On Tuesday the Council's budgetary commission stepped out in support of an initiative to rename several streets and objects of infrastructure associated with Moscow, Ukrainian online newspaper Vesti reports.
The initiative is set to rename Moskovskaya Street, located in central Kiev, the Moskovskiy Bridge, Moskovskiy Prospekt, and Moskovskaya Square.
The plans will be formally presented at one of the Council's upcoming sessions, and the budgetary commission has yet to calculate exactly how much the replacement of street signs and name plates will cost. Officials have provided an "approximate estimate" of over 9 million hryvnia, equivalent to about $425,000 USD, adding that the estimate is continually expanding.
Mikhail Kalnitsky, a city resident who works as a tour guide, told the newspaper that Moskovskaya Street is already carrying its historical name, and therefore renaming it makes absolutely no sense.
Sergei, a resident of the street, offered a sharper criticism, saying that the initiative is simply "a game of populism. Ok, rename the Moskovskiy Bridge or the Square. It would be better to clean up the yards there, instead of spending time and money on name plates and bureaucracy. Especially since from the beginning, this street was linked to its geographical direction, not to politics."
For their part, Moscow authorities and city residents are proud of their Kiev and Ukraine-associated street names and architectural objects, and the city has made clear that they have no plans to change that.
From the Kievsky Vokzal Rail Terminal, one of the city's grandest and most beautiful, to the city's three 'Kievskaya' metro stations, two of them running on two key metro lines, to Kievskaya Square, and Kievskoe Shosse, a central southwestern highway leading straight into the city, Moscow has at least a dozen streets, place names and architectural objects associated with the Ukrainian capital.

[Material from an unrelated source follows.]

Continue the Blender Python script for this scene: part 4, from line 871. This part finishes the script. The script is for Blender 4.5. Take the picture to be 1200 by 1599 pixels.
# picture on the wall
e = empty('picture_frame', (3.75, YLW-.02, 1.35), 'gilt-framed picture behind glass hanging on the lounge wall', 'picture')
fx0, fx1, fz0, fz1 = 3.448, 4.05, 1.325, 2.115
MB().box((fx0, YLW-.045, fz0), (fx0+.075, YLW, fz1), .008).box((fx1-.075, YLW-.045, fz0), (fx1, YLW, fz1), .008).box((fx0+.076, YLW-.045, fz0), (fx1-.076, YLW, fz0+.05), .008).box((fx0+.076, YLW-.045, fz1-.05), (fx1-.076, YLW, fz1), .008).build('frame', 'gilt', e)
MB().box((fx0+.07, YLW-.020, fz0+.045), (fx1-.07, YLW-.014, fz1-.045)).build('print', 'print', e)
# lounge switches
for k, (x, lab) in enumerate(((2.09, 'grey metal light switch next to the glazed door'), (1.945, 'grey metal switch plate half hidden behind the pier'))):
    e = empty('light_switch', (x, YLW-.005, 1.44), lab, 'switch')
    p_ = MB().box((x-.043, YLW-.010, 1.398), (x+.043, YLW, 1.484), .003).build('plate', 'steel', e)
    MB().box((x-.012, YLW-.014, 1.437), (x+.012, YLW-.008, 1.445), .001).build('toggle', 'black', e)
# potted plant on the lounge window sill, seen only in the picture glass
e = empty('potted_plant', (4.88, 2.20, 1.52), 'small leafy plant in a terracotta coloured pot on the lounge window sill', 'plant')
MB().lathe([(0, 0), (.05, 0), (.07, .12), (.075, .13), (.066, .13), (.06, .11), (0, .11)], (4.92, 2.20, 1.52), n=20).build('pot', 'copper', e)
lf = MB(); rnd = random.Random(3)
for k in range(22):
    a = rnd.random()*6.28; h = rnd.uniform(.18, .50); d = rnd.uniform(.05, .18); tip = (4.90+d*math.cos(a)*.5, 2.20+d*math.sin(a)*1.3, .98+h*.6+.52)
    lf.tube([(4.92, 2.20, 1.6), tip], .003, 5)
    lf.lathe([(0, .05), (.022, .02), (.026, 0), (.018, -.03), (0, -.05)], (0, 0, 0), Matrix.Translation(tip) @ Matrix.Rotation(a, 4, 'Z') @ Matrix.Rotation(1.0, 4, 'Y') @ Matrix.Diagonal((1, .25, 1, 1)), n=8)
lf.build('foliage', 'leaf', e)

Moreover, the Russian capital has literally dozens of place names associated with Ukraine, its history, its cities, its poets, writers and social figures. The most impressive of these is of course the grand Hotel Ukraina and the nearby Ukrainsky Boulevard, located in the west of the city center near the rail terminal and metro stations.
The city's west is overflowing with the names of Ukrainian poets, artists, and public figures, from Lesya Ukrainka to Ivan Franko and Taras Shevchenko, the latter honored with a riverside walkway in the city center featuring views of the Russian House of Government and the Moscow City business center.
Moscow is filled with the street names of almost every major Ukrainian city, from Dnepropetrovskaya to Donetskaya, Kharkovskaya, Khersonskaya, Odesskaya, and Zaparozhskaya. Moreover, as might be expected, the city also commemorates the Ukrainian-born heroes of the Great Patriotic War, including Marshals Kliment Voroshilov, Rodion Malinovskiy, Sergei Sokolov and of course, Semyon Timoshenko.
Nikolai Gogol, the famous Ukrainian-Russian poet, has a prominent street named after him in the center of the city intersecting the famous Arbat and New Arbat streets, and located just a stone's throw from the Kremlin. Northeast of the heart of the city is the Maroseyka, formerly the Maloroseyka, named after the Ukrainian-noble area of the city settled hundreds of years ago.
Moscow has more Ukraine-associated place names than one can count, many of them associated with some of the city's most famous streets and architectural objects. This can be expected, given the common history of the Russian and Ukrainian people over the course of many centuries. Nothing will be able to erase Russians' respect for that mutual history, especially not the projects of a hostile Ukrainian political elite. While politicians come and go, close ties created over centuries will always remain.